When I worked full-time, the week between Christmas and New Years Day was all about relaxation. It still is, but now the focus is more on preserving the holiday spirit as long as possible — not always easy in a December 25th-centric world.

So we watched “Elf” last night and are still nibbling on sugared star and candy-cane cookies. The egg nog is flowing freely and stockings (mostly empty) hang from the mantel.

It’s not December 20th … but it’s not January 2nd, either.

(A poinsettia catches the morning light.)
The Christmas Special

The Christmas Special

In preparation for family visiting since last week, I did something I seldom do around the holidays: got ahead of the game. Christmas cards are written and mailed. Cookies are baked. Gifts are purchased and (almost) wrapped. 

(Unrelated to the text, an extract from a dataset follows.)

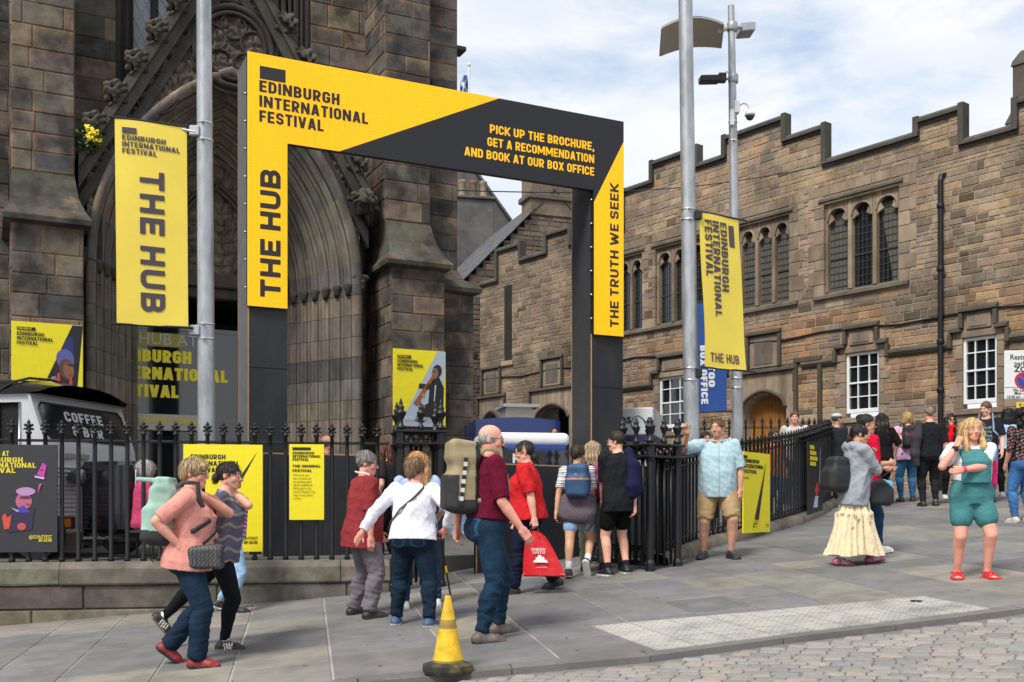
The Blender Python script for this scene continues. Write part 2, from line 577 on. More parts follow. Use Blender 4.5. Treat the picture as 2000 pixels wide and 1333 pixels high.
# ---------------------------------------------------------------- implicit surfaces for organic shapes
class Blob:
    """smooth union of tapered capsules, ellipsoids and boxes, meshed by surface nets"""
    def __init__(s, k=.02):
        s.p, s.k, s.post = [], k, []
    def cap(s, a, b, ra, rb=None, k=None, sub=False, flat=False):
        """tapered capsule; flat cuts it square at b"""
        s.p.append(('c', np.array(a, float), np.array(b, float), float(ra), float(ra if rb is None else rb), s.k if k is None else k, sub, flat)); return s
    def chain(s, pts, rs, k=None):
        for i in range(len(pts) - 1):
            s.cap(pts[i], pts[i + 1], rs[i], rs[i + 1], k)
        return s
    def hchain(s, pts, rs, k=None, flat=False):
        """a jointed limb: segments joined without swelling, blended as one piece with the rest"""
        s.p.append(('h', np.array(pts, float), np.array(rs, float), None, 0, s.k if k is None else k, False, flat)); return s
    def loft(s, O, X, Y, U, t, rx, ry, oy, k=None):
        """a trunk of elliptical sections: heights t along U from O, half-widths rx, ry, forward offsets oy"""
        s.p.append(('l', [np.array(q, float) for q in (O, X, Y, U)], np.array([t, rx, ry, oy], float), None, 0, s.k if k is None else k, False, False)); return s
    def ell(s, c, r, M=None, k=None, sub=False):
        s.p.append(('e', np.array(c, float), np.array(r, float), np.eye(3) if M is None else np.array(M, float), 0, s.k if k is None else k, sub, False)); return s
    def rbox(s, c, half, r, M=None, k=None, sub=False):
        s.p.append(('b', np.array(c, float), np.array(half, float), np.eye(3) if M is None else np.array(M, float), r, s.k if k is None else k, sub, False)); return s
    def clip(s, pt, n):
        """keep only what lies behind the plane through pt with normal n"""
        s.post.append((np.array(pt, float), np.array(n, float) / np.linalg.norm(n))); return s
    def bounds(s):
        lo, hi = np.full(3, 1e9), np.full(3, -1e9)
        for q in s.p:
            if q[6]:
                continue
            if q[0] == 'c':
                r = max(q[3], q[4])
                a = np.minimum(q[1], q[2]) - r; b = np.maximum(q[1], q[2]) + r
            elif q[0] in 'hl':
                a, b = limb_box(q)
            else:
                e = np.abs(q[3]).T @ q[2] if q[0] == 'b' else np.full(3, q[2].max())
                e = e + (q[4] if q[0] == 'b' else 0)
                if q[0] == 'e':
                    e = np.sqrt(((q[3].T * q[2]) ** 2).sum(1))
                a, b = q[1] - e, q[1] + e
            lo, hi = np.minimum(lo, a), np.maximum(hi, b)
        return lo, hi
    def mesh(s, h, noise=None):
        lo, hi = s.bounds()
        lo -= h * 2 + s.k * .35; hi += h * 2 + s.k * .35
        n = np.ceil((hi - lo) / h).astype(int) + 1
        ax = [lo[i] + h * np.arange(n[i]) for i in range(3)]
        D = np.full(n, 1.0, np.float32)
        for q in s.p:
            k = max(q[5], 1e-4)
            if q[0] == 'c':
                r = max(q[3], q[4])
                a, b = np.minimum(q[1], q[2]) - r, np.maximum(q[1], q[2]) + r
            elif q[0] in 'hl':
                a, b = limb_box(q)
            elif q[0] == 'e':
                e = np.sqrt(((q[3].T * q[2]) ** 2).sum(1)); a, b = q[1] - e, q[1] + e
            else:
                e = np.abs(q[3]).T @ q[2]; a, b = q[1] - e - q[4], q[1] + e + q[4]
            i0 = np.clip(((a - k - 2 * h - lo) / h).astype(int), 0, n)
            i1 = np.clip(((b + k + 2 * h - lo) / h).astype(int) + 2, 0, n)
            if (i1 <= i0).any():
                continue
            x = ax[0][i0[0]:i1[0], None, None]; y = ax[1][None, i0[1]:i1[1], None]; z = ax[2][None, None, i0[2]:i1[2]]
            if q[0] == 'c':
                d0 = q[2] - q[1]; L2 = max(float(d0 @ d0), 1e-9)
                px, py, pz = x - q[1][0], y - q[1][1], z - q[1][2]
                tt = (px * d0[0] + py * d0[1] + pz * d0[2]) / L2
                t = np.clip(tt, 0, 1)
                d = np.sqrt((px - t * d0[0]) ** 2 + (py - t * d0[1]) ** 2 + (pz - t * d0[2]) ** 2) - (q[3] + (q[4] - q[3]) * t)
                if q[7]:
                    d = np.maximum(d, (tt - 1) * math.sqrt(L2))
            elif q[0] == 'l':
                O, X_, Y_, U_ = q[1]
                px, py, pz = x - O[0], y - O[1], z - O[2]
                u = px * U_[0] + py * U_[1] + pz * U_[2]
                T = q[2]
                sh_ = u.shape
                rx = np.interp(u.ravel(), T[0], T[1]).reshape(sh_); ry = np.interp(u.ravel(), T[0], T[2]).reshape(sh_); oy = np.interp(u.ravel(), T[0], T[3]).reshape(sh_)
                a_ = (px * X_[0] + py * X_[1] + pz * X_[2]) / rx
                b_ = ((px * Y_[0] + py * Y_[1] + pz * Y_[2]) - oy) / ry
                k0 = np.sqrt(a_ * a_ + b_ * b_) + 1e-6
                k1 = np.sqrt((a_ / rx) ** 2 + (b_ / ry) ** 2) + 1e-6
                d = np.maximum(k0 * (k0 - 1) / k1, np.maximum(T[0][0] - u, u - T[0][-1]))
            elif q[0] == 'h':
                d = None
                m_ = len(q[1]) - 1
                for j in range(m_):
                    A_, d0 = q[1][j], q[1][j + 1] - q[1][j]
                    L2 = max(float(d0 @ d0), 1e-9)
                    px, py, pz = x - A_[0], y - A_[1], z - A_[2]
                    tt = (px * d0[0] + py * d0[1] + pz * d0[2]) / L2
                    t = np.clip(tt, 0, 1)
                    dj = np.sqrt((px - t * d0[0]) ** 2 + (py - t * d0[1]) ** 2 + (pz - t * d0[2]) ** 2) - (q[2][j] + (q[2][j + 1] - q[2][j]) * t)
                    if q[7] and j == m_ - 1:
                        dj = np.maximum(dj, (tt - 1) * math.sqrt(L2))
                    d = dj if d is None else np.minimum(d, dj)
            else:
                M = q[3]
                px, py, pz = x - q[1][0], y - q[1][1], z - q[1][2]
                u = [M[i, 0] * px + M[i, 1] * py + M[i, 2] * pz for i in range(3)]
                if q[0] == 'e':
                    k0 = np.sqrt(sum((u[i] / q[2][i]) ** 2 for i in range(3)))
                    k1 = np.sqrt(sum((u[i] / q[2][i] ** 2) ** 2 for i in range(3))) + 1e-9
                    d = k0 * (k0 - 1) / k1
                else:
                    w = [np.abs(u[i]) - q[2][i] for i in range(3)]
                    d = np.sqrt(sum(np.maximum(v, 0) ** 2 for v in w)) + np.minimum(np.maximum(np.maximum(w[0], w[1]), w[2]), 0) - q[4]
            sl_ = (slice(i0[0], i1[0]), slice(i0[1], i1[1]), slice(i0[2], i1[2]))
            A = D[sl_]
            if q[6]:
                d = -d
                hh = np.clip(.5 - .5 * (d - A) / k, 0, 1)
                D[sl_] = A * hh + d * (1 - hh) + k * hh * (1 - hh)
            else:
                hh = np.clip(.5 + .5 * (d - A) / k, 0, 1)
                D[sl_] = d * (1 - hh) + A * hh - k * hh * (1 - hh)
        if noise:
            I = np.nonzero(np.abs(D) < h * 3.2)
            D[I] += noise(ax[0][I[0]], ax[1][I[1]], ax[2][I[2]])
        for pt, nn in s.post:
            pl = (ax[0][:, None, None] - pt[0]) * nn[0] + (ax[1][None, :, None] - pt[1]) * nn[1] + (ax[2][None, None, :] - pt[2]) * nn[2]
            D = np.maximum(D, pl)
        D[0] = D[-1] = 1; D[:, 0] = D[:, -1] = 1; D[:, :, 0] = D[:, :, -1] = 1
        return surfnet(D, lo, h)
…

While there may be trips for last-minute items, for the most part I have a little more time than I usually have. I won’t say I’m caught up, but holiday preparations are flowing along at a slightly more leisurely pace than they usually do. And that means I can linger at the breakfast table and work in a walk here and there. 

When I was young I remember Mom sighing this time of year, saying that if only she could finish all the buying/wrapping/baking, she’d have time to settle down and watch one of those Christmas specials on TV. I think what she was wishing for was time to savor what she had created — the ever-elusive pause before the chaos of Christmas Eve and Day. 

It’s still dark outside, but so far I’m the only one awake. I’m about to stream a holiday movie. It’s my Christmas special.